- GIVEN PROBLEM
Quote the lines that run from the line containing "Generate a Blender" down to the line containing "from mathutils import Vector, Matrix, Euler". Include both of those lines, reproduce each exactly, and omit everything else.

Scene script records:
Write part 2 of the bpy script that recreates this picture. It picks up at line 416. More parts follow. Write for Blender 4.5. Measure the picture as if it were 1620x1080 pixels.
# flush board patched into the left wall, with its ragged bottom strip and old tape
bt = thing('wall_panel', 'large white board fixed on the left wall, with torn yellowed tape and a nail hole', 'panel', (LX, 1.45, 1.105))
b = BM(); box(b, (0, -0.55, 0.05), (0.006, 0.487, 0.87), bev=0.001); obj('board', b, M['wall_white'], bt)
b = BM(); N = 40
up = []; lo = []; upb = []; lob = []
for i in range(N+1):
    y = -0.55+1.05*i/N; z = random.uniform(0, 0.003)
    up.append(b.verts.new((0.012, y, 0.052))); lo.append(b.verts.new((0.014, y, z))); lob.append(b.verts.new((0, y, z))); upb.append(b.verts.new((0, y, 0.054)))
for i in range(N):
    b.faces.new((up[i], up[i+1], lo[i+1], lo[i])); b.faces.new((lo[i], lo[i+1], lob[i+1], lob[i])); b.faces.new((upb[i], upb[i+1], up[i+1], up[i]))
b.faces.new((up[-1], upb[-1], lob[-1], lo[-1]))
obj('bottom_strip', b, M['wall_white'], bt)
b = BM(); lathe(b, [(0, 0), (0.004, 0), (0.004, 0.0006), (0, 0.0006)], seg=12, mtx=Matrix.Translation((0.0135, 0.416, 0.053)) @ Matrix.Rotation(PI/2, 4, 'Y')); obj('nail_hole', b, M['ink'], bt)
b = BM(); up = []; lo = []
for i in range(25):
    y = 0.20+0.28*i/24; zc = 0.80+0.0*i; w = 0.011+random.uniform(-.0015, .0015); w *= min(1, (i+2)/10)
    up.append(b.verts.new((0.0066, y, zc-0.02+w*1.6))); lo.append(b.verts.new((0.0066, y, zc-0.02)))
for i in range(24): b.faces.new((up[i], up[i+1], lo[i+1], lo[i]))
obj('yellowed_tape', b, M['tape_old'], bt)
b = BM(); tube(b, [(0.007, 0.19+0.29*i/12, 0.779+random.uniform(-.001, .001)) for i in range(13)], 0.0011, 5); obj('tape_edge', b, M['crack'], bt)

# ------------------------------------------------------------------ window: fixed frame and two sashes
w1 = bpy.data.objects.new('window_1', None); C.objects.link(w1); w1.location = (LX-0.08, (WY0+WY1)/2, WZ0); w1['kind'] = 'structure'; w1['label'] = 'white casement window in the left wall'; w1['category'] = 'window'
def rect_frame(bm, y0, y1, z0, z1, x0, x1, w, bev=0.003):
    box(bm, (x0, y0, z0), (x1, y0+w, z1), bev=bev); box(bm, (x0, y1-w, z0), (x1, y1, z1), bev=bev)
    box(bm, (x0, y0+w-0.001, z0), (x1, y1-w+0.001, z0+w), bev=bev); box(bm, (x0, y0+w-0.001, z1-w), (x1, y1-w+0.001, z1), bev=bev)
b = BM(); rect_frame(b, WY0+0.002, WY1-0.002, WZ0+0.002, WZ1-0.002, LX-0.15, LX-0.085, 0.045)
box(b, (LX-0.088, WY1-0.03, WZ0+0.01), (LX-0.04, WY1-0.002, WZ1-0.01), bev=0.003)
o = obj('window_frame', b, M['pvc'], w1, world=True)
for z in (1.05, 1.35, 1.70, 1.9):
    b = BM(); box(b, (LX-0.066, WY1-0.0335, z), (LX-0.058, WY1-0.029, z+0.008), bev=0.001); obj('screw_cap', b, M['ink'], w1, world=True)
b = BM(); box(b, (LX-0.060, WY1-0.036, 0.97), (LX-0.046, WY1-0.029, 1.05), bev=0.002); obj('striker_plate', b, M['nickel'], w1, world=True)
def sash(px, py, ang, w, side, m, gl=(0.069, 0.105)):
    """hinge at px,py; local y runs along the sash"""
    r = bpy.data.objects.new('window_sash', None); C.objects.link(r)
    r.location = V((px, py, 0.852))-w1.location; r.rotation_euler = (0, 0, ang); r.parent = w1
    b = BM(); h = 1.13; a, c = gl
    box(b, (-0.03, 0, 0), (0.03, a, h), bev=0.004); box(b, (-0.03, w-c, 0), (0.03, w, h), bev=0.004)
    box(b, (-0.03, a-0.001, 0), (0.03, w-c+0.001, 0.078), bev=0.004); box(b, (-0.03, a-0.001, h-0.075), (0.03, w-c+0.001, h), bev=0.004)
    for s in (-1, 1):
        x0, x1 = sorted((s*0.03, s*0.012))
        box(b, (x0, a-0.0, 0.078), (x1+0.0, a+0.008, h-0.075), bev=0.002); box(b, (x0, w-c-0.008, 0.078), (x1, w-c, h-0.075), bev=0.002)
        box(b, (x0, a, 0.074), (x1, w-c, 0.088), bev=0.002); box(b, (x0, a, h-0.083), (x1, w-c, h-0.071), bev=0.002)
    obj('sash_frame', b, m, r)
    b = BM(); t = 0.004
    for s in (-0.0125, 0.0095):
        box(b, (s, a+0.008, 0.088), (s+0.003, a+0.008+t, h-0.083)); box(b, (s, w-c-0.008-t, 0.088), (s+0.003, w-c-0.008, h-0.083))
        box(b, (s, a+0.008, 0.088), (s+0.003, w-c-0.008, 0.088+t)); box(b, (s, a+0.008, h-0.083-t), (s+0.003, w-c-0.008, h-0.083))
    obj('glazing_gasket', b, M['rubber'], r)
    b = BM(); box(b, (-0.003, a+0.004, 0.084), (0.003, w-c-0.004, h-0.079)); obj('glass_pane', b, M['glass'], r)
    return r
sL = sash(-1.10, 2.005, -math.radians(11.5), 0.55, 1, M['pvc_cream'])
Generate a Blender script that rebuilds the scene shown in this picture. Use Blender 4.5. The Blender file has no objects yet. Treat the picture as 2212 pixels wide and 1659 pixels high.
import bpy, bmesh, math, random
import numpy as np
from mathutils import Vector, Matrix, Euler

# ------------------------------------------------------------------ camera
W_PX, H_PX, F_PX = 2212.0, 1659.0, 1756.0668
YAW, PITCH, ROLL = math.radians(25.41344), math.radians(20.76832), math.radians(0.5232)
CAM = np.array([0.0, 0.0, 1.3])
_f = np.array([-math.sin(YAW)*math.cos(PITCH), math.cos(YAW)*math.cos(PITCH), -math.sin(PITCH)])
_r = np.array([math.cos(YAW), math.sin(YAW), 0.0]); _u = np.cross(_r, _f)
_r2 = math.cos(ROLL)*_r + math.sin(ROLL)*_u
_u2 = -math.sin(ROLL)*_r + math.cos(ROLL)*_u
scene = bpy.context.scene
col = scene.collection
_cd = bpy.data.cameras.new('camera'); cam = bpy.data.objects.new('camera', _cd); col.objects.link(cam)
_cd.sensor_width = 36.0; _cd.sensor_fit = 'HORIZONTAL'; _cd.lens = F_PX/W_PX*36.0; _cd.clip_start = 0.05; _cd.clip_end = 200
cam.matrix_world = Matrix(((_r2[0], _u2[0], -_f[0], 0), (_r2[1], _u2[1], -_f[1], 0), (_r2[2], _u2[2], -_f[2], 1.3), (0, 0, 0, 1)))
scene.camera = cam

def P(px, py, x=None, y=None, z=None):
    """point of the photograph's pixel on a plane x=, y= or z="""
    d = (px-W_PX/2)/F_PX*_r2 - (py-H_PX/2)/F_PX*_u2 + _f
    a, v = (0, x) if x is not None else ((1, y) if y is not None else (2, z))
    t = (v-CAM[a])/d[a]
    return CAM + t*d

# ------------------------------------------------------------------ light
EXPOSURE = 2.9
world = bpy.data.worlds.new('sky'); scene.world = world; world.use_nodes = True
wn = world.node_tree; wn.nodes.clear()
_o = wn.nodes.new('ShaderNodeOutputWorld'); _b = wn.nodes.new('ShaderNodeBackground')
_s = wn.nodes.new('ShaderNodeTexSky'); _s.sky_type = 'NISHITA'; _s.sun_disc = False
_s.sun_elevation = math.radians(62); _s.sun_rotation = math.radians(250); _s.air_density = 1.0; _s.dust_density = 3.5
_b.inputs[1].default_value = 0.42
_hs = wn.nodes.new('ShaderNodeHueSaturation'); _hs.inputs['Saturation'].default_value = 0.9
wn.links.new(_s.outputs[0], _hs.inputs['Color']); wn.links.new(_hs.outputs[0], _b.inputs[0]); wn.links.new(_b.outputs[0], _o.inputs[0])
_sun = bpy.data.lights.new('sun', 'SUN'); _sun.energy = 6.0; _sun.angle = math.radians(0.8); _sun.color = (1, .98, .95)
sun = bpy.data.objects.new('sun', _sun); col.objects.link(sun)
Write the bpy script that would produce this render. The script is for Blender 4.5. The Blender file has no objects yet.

- RESPONSE
Generate a Blender script that rebuilds the scene shown in this picture. Use Blender 4.5. The Blender file has no objects yet. Treat the picture as 2212 pixels wide and 1659 pixels high.
import bpy, bmesh, math, random
import numpy as np
from mathutils import Vector, Matrix, Euler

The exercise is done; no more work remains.